Most macroeconomists and economic historians are familiar with the classic pattern of a business cycle and the related financial crisis. First, there is the boom, which is a period of unusually high economic growth and prosperity when new bank loans fuel businesses to aggressively take risks and embark on various investment projects. However, the good times do not last forever. The boom is eventually followed by a financial crisis when a couple of prominent firms that participated in the prior economic expansion fail, which sparks runs on banks and other financial institutions that lent to the failed firms. The economic growth soon sputters and the economy enters into a bust. Prior feelings of optimism are replaced with pessimism and uncertainty. However, within the span of a couple of years the economy recovers and enters into a new boom, and the cycle repeats itself.

The recent 2007-2009 financial crisis and impending fears about the probability of a similar event occurring in the future have led to a burst of new research papers and books on understanding business cycles and financial crises. Richard Vague, a managing partner of Gabriel Investments, has written one such work. Vague’s A Brief History of Doom: Two Hundred Years of Financial Crises surveys booms and busts across multiple countries since the end of the Napoleonic Wars. Whereas most studies of financial crises concentrate on the actual crisis and subsequent downturn, Vague devotes most of his analysis to the booms that precede the busts. Vague follows in the footsteps of Hyman Minsky (1919-96) and argues that financial crises are the result of excessive risk taking, speculation, and bank lending. Most importantly, they are always preceded by large increases in private debt. Banks and other lenders make too many loans, many of which are not based on economic fundamentals and are necessarily unprofitable, and when they go bad the economy tailspins into a financial crisis and a severe recession or even depression.

The book has six chapters that survey various prominent booms and financial crises. Vague does not proceed chronologically but instead jumps around across different time periods. Chapter 1 analyzes the real estate bubble in the 1920s and the ensuing Great Contraction (1929-1933). Chapters 2 and 3 then skip ahead to the U.S. Savings and Loan (S&L) crisis in the 1980s and the Japanese crash of the early 1990s. Chapters 4 and 5 go backwards to the nineteenth century and investigate important transportation booms and banking panics in various countries. Vague finishes his historical study in Chapter 6 with the 2000s housing bubble and 2008 financial crisis. For each episode, Vague provides a “Crisis Matrix” that provides pertinent data, such as the ratio of federal debt to Gross Domestic Product (GDP), total private debt to GDP, and various subcomponents of private debt to GDP. The data vary based on what Vague and his team of researchers compiled from available sources, which gets increasingly difficult for older business cycles (the complete data can be found on www.bankingcrises.org). Overall, Vague’s data are consistent with his hypothesis that in the booms preceding each financial crisis there was an increase in private debt to GDP and unwise loans made to businesses and consumers.
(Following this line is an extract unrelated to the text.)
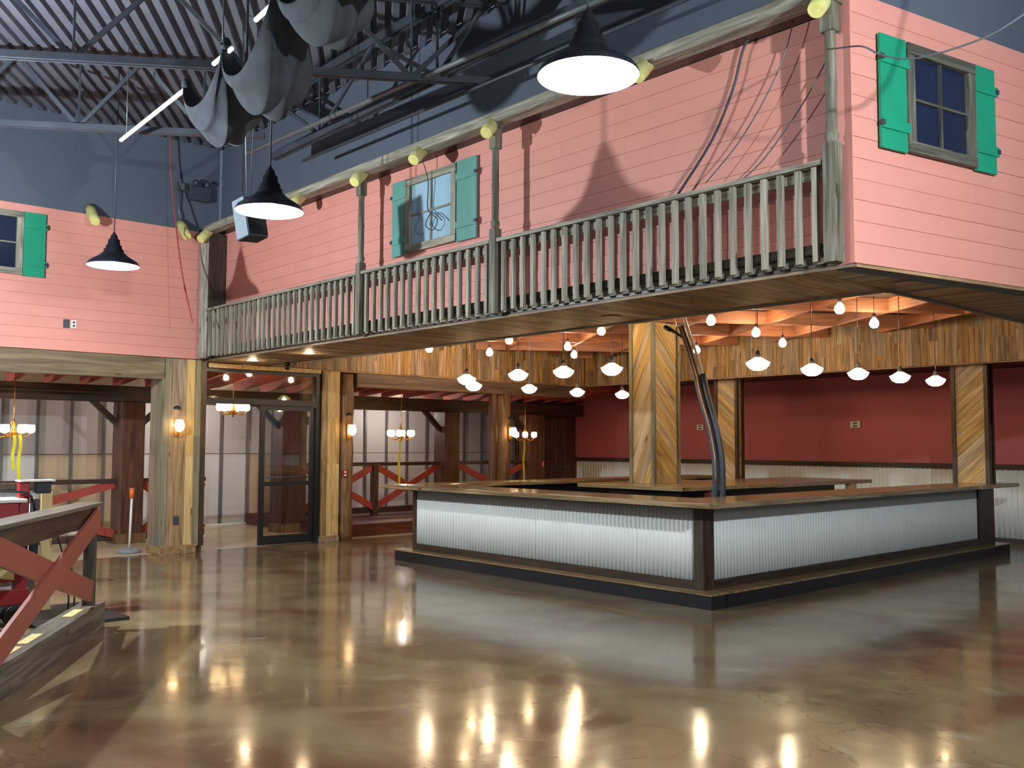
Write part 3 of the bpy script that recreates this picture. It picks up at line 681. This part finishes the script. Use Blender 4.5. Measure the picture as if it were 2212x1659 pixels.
t = thing('hose_nozzle', 'short black hose end sticking out at the top of the hoses', 'hose', (-7.3, 9.3, 3.0))
put('body', G().tube([(-7.16, 9.28, 2.96), (-7.26, 9.26, 3.03), (-7.33, 9.25, 3.07)], [.014, .016, .024], 10), M['rubber'], t)
put('tip', G().cyl((-7.33, 9.25, 3.07), (-7.41, 9.24, 3.11), .03, .028, 10), M['rubber'], t)
# =================================================================== LAMPS
# big barn pendants
def barn(loc, label):
    x, y, z = loc
    t = thing('pendant_lamp', label, 'lamp', loc, 'black barn pendants hanging in the hall')
    prof = [(.302, 0), (.300, .018), (.278, .05), (.225, .085), (.168, .12), (.132, .155), (.115, .17), (.112, .20), (.095, .205), (.09, .25), (.072, .255), (.066, .32), (.045, .33), (.04, .37), (.015, .40), (.008, .42)]
    o = put('shade', G().lathe(prof, (0,0,0), 40), M['shade'], t, local=True)
    inner = [(.299, .002), (.274, .045), (.221, .08), (.164, .115), (.128, .15), (.07, .165), (.001, .165)]
    put('reflector', G().lathe(inner, (0,0,0), 40), M['enamel'], t, local=True)
    put('bulb', G().sphere((0,0,.06), .055, 16, 1.2), M['bulbC'], t, local=True)
    put('cord', G().cyl((0,0,.40), (0,0,2.54), .008, n=6), M['steel'], t, local=True)
    return t
P1 = barn((-3.74, 3.97, 3.81), 'nearest and brightest black barn pendant hanging over the hall, top centre')
P2 = dup(P1, (-7.65, 3.97, 3.72), 'middle black barn pendant hanging beside the square speaker')
P3 = dup(P1, (-11.66, 4.0, 3.79), 'farthest black barn pendant hanging before the left pink wall')
# bowl pendants over the bar
def bowl(loc, label):
    t = thing('bowl_pendant', label, 'lamp', loc, 'glass bowl pendants round the bar')
    put('bowl', G().lathe([(.001, -.085), (.05, -.08), (.09, -.06), (.118, -.028), (.128, 0), (.132, .004), (.10, .02), (.06, .045), (.035, .06)], (0,0,0), 20), M['domeg'], t, local=True)
    put('bulb', G().sphere((0,0,-.02), .04, 10, 1.2), M['bulbW'], t, local=True)
    put('socket', G().lathe([(.03, .05), (.03, .10), (.018, .13), (.001, .14)], (0,0,0), 12), M['steel'], t, local=True)
    put('cord', G().cyl((0,0,.13), (0,0,3.66-loc[2]), .005, n=6), M['steel'], t, local=True)
    return t
rows = [([(-7.45,8.30),(-8.15,8.2),(-8.92,8.15),(-10.05,8.22)], 'front', 'from the right in the row above the left bar counter'),
        ([(-5.85,8.90),(-5.87,10.05),(-5.82,11.05),(-5.74,12.0),(-5.72,13.0)], 'right', 'from the left in the row above the right bar counter'),
        ([(-11.1,9.22),(-11.03,10.32),(-11.2,11.6),(-11.15,12.7)], 'rear', 'from the left in the rear row beyond the left counter')]
NUM = ['first', 'second', 'third', 'fourth', 'fifth']; proto = None
for pts, nm_, tail in rows:
    for i, (x, y) in enumerate(pts):
        lab = 'lit glass bowl, %s %s' % (NUM[i], tail)
        z = 2.545
        if proto is None: proto = bowl((x, y, z), lab)
        else: dup(proto, (x, y, z), lab)
# bare bulbs in the coffers
def bare(loc, label):
    t = thing('bare_bulb', label, 'bulb', loc, 'bare bulbs under the coffered ceiling')
    put('globe', G().lathe([(.001,-.075),(.03,-.07),(.052,-.048),(.06,-.02),(.055,.01),(.038,.04),(.022,.06)], (0,0,0), 14), M['bulbW'], t, local=True)
    put('socket', G().lathe([(.022,.058),(.026,.062),(.026,.11),(.012,.125),(.001,.126)], (0,0,0), 12), M['steel'], t, local=True)
    put('cord', G().cyl((0,0,.12), (0,0,3.66-loc[2]), .004, n=6), M['steel'], t, local=True)
    return t
bl = [(-13.0,9.8,'leftmost, just under the plank wall left of the others'),(-12.8,11.0,'against the glowing plank wall'),(-11.05,9.9,'second row, left of the others near the soffit'),(-12.05,12.4,'low one close above a bowl pendant left of the central pillar'),(-11.13,11.3,'above the third bowl pendant'),(-9.22,10.05,'left of the top of the central pillar'),
      (-9.98,13.32,'just right of the hanging hoses'),(-7.46,10.27,'right of the top of the hoses'),(-7.82,11.86,'between hoses and right corner, upper one'),(-8.34,13.4,'before the bright plank in the far plank wall'),(-5.75,10.5,'highest one under the soffit corner'),(-6.13,12.1,'rightmost one below the soffit corner')]
pb = None
for x, y, l in bl:
    lab = 'lit bare bulb, '+l
    if pb is None: pb = bare((x, y, 3.3), lab)
    else: dup(pb, (x, y, 3.3), lab)
# recessed downlights in the soffit
def down(loc, label, on=True):
    t = thing('downlight', label, 'light', loc, 'recessed soffit downlights')
    put('ring', G().lathe([(.075,-.004),(.1,-.006),(.105,0),(.075,.0)], (0,0,0), 24), M['white'] if on else M['soffit'], t, local=True)
    put('lens', G().lathe([(.001,-.003),(.076,-.003)], (0,0,0), 24), M['down'] if on else M['soffit'], t, local=True)
    return t
d1_ = down((-13.2, 6.62, 2.903), 'lit round downlight in the soffit, left one nearest the entrance pillar')
dup(d1_, (-11.6, 6.66, 2.903), 'lit round downlight in the soffit, right one')
d3_ = down((-9.9, 6.98, 2.903), 'unlit round downlight in the soffit below the balcony window', False)
dup(d3_, (-6.2, 6.9, 2.903), 'unlit round downlight in the soffit left of the central pillar top')
dup(d3_, (-3.33, 7.117, 2.903), 'unlit round downlight near the right corner of the soffit')
for p_ in ((-13.2, 6.62, 2.87), (-11.6, 6.66, 2.87)): point('downlight_glow', p_, 10, WARM, .04)
# chandeliers
def chand(loc, label):
    t = thing('chandelier', label, 'chandelier', loc, 'brass chandeliers in the lobby')
    put('body', G().lathe([(.001,-.16),(.02,-.14),(.012,-.11),(.03,-.08),(.05,-.05),(.03,0),(.02,.05),(.04,.09),(.015,.14),(.008,.2)], (0,0,0), 14), M['brass'], t, local=True)
    for k in range(6):
        a = 2*PI*k/6+.3; c, s = math.cos(a), math.sin(a)
        put('arm', G().tube([(.02*c,.02*s,-.04),(.09*c,.09*s,-.10),(.17*c,.17*s,-.11),(.225*c,.225*s,-.07),(.225*c,.225*s,-.05)], .009, 6), M['brass'], t, local=True)
        cx, cy = .225*c, .225*s
        cup = put('cup', G().lathe([(.02,-.05),(.05,-.035),(.062,0),(.06,.04),(.052,.075)], (cx, cy, 0), 14), M['cupg'], t, local=True)
        put('bulb', G().sphere((cx, cy, .015), .024, 8, 1.3), M['bulbS'], cup, local=True)
    put('chain', G().cyl((0,0,.2), (0,0,2.72-loc[2]), .006, n=6), M['brass'], t, local=True)
    return t
c1 = chand((-15.2, 3.86, 1.84), 'brass chandelier with yellow tape at the far left before the white sheets')
dup(c1, (-15.2, 7.28, 2.25), 'brass chandelier without tape hanging above the entrance door opening')
dup(c1, (-15.2, 10.784, 1.84), 'brass chandelier with yellow tape right of the glass door')
dup(c1, (-15.2, 14.1, 1.84), 'brass chandelier with yellow tape near the dark corner wall')
def tapes(n, y, z0, z1, label):
    g = G()
    pts = [(-15.0+.01*math.sin(i*1.3), y+.012*math.sin(i*.9), z0+(z1-z0)*i/8) for i in range(9)]
    for i in range(8): g.obox(pts[i], pts[i+1], (0,.045,.0), (.004,0,0))
    tag(put('caution_tape', g, M['tape']), label, 'tape', 'yellow tapes hanging from the chandeliers')
tapes(1, 3.90, 1.76, 1.12, 'longer yellow tape under the leftmost chandelier'); tapes(1, 3.82, 1.76, 1.26, 'shorter yellow tape under the leftmost chandelier')
tapes(1, 10.61, 1.75, .85, 'yellow tape hanging from the chandelier right of the glass door'); tapes(1, 13.88, 1.75, .88, 'yellow tape hanging from the farthest right chandelier')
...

Vague could have enhanced his analysis by looking at what caused the increase in private debt and lending that he considers the primary cause of a financial crisis. No crisis matrix contains data for possible explanations, such as money supply aggregates, bank reserves, and movements in interest rates. Vague also devotes little space to central bank monetary policy (or monetary policy by other government agencies) or any other activist government policy that encouraged problematic lending practices. When he does, it is usually very brief and not integrated into his historical narrative. For example, in his analysis of the 1920s real estate crisis in Chapter 1, Vague briefly mentions that the Federal Reserve allowed unprofitable banks to continuously borrow from the discount window but he does not investigate this policy or any other expansionary actions of the Federal Reserve in the 1920s further (pp. 27-28). Problems from expansionary monetary policy are generally minimized, such as in Chapter 2, when Vague attributes the inflation of the 1970s that later caused problems for the S&L industry to high oil prices, without mentioning at all the accelerating increase in money supply aggregates in the 1960s and 1970s (pp.50, 55). While Vague largely sidesteps the role of the central bank by arguing that financial crises have occurred in the absence of a central bank, this does not rule out the possibility of other forms of expansionary monetary policy or that central bank policy was a contributing factor to booms when they were in existence (p. 191). When regulatory policy is considered, the blame is generally on deregulation and not regulation (pp. 64, 171). Perhaps this is because Vague believes “there is a constituency with the wealth, means, and incentive to promote an unfettered laissez-faire outlook, and there is no well-funded constituency to promote an alternative viewpoint” (p. ix).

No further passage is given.